• It’s Such a Beautiful Day

Hey, did you know the Academy Awards are tonight? Of course you did, because this year, the noxious noncontroversies generated by the annual awards show are particularly noxious and particularly noncontroversial, save for the Academy’s legitimately egregious and transparently racist dismissal of the biopic Selma—though I’m sure you’ve read one too many think pieces on that subject, so I’ll spare you the soapboxing. Meanwhile, the far less significant squabbling surrounding American Sniper‘s nebulous politics and The Lego Movie‘s supposed snub in the Best Animated Feature category cloud the fact that most of the films nominated tonight really aren’t very good. But then again, the Oscars aren’t about upholding a tradition as much as they’re about Hollywood self-aggrandizement, which is actually pretty fascinating, but it certainly isn’t the stuff of cinema.

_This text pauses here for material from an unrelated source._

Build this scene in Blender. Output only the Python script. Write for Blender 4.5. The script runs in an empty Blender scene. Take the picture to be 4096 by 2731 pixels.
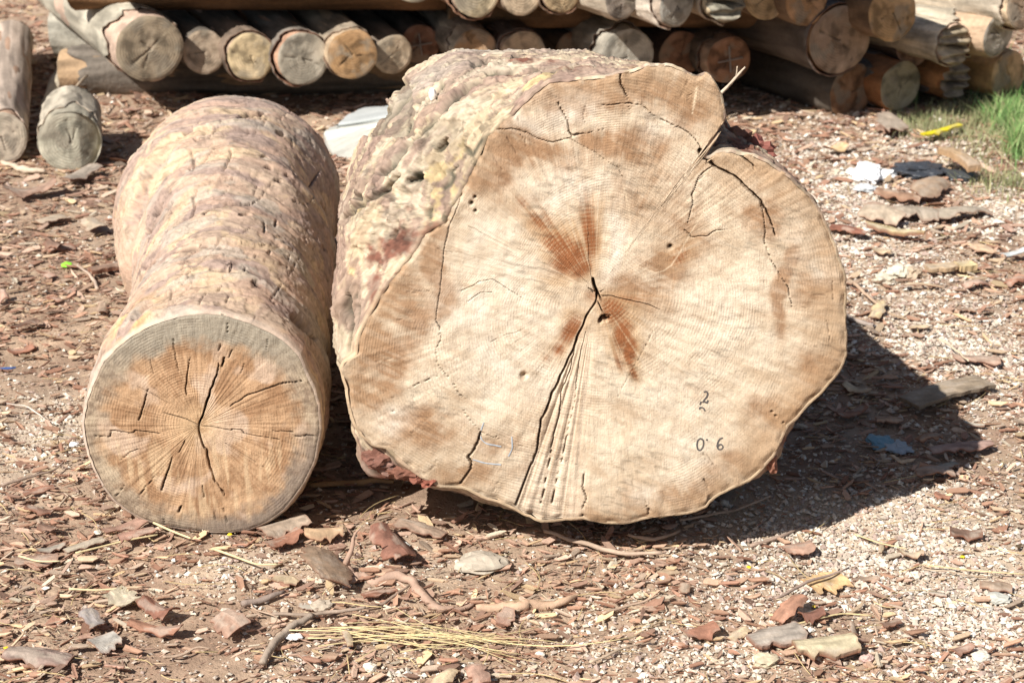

  1. Waking Life (dir. Richard Linklater, 2001, USA) Champions of Richard Linklater’s Oscar-nominated coming-of-age drama Boyhood cite its radical, time-crunching structural invention, but Linklater has been making radical films for decades. An early masterwork of digital cinema, one that introduced new possibilities for cinematic imagery, this wondrously bizarre comedy is heavy with ideas—posthumanism, situationist politics, free will, metaphysics, social philosophy—but it never feels pedantic or obstinate. It’s as joyous and life-affirming as anything in Boyhood.